Y como fondo de la salsa, las enormes concesiones que deben hacerse a los gobernadores, los intendentes y los sindicalistas para conseguir aprobación de algunas medidas, o al menos una cierta tolerancia en otras. También con costo fiscal.
Esto tiene consecuencias económicas profundas. La recomposición de los términos relativos tiende a neutralizarse con todos los parches. El déficit no baja adecuadamente y entonces pone presión sobre la emisión-inflación y la carga impositiva. El tiempo del idilio pasa y el del desgaste se acerca, que es lo que espera el enemigo gastador serial y prebendario empresario.
Y entonces vuelve a surgir, como tantas veces, la metáfora del lecho de Procusto, la manta corta de la que la víctima tironea desesperadamente, hasta que el posadero corte todo lo que sobra del cuerpo social, sin afectar jamás a los causantes de semejante desgracia.

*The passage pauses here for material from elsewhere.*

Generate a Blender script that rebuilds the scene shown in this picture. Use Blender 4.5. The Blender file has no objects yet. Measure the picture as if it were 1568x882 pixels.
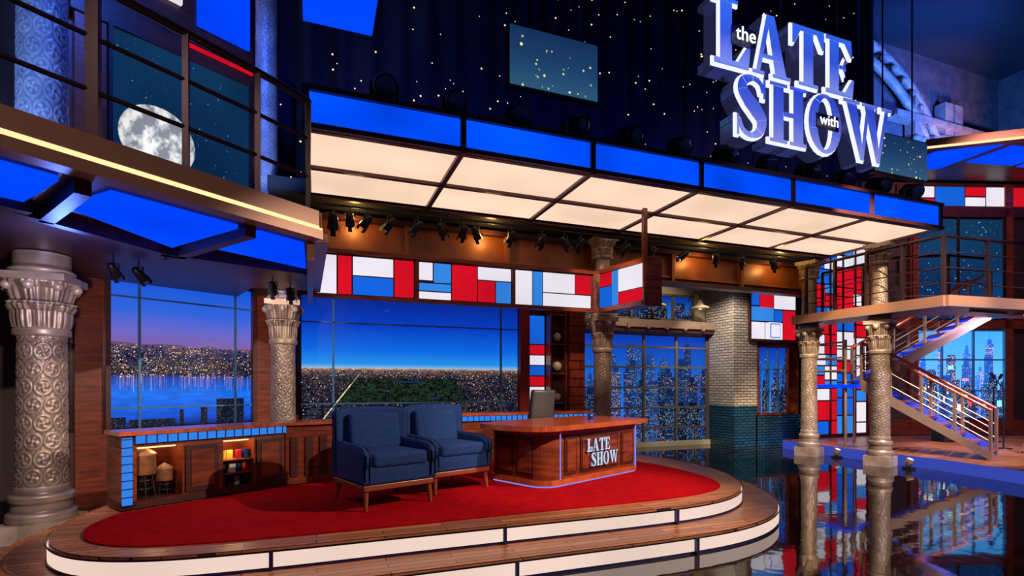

Esa recomposición de los términos relativos, junto con el mantenimiento de la inflación en niveles bajos y previsibles, es esencial a la inversión, o sea, esencial al crecimiento. Y el crecimiento es el único camino que le queda al Gobierno luego de haber elegido el gradualismo o la normalización, como tenga ganas de apodarlo.
Justamente porque esa inversión se demorará si no se solucionan esas normalizaciones neutralizadas, es absurdo celebrar cualquier lluvia de dólares que venga al país, sea vía un blanqueo prematuro, como se piensa, sea hot money golondrina, o por endeudamiento liso y llano. Porque a este paso y con esta normalización que tiende al gatopardismo, esos dólares terminarán presionando hacia abajo el tipo de cambio y entonces el paso siguiente será la queja porque no se puede exportar, y el círculo (no el rojo, precisamente) se habrá completado.
No le hacen un favor al Gobierno los samaritanos de la tolerancia que predican que se le dé más tiempo. Tampoco se lo hacen al país. El favor se lo hacen a los que quieren que nada cambie.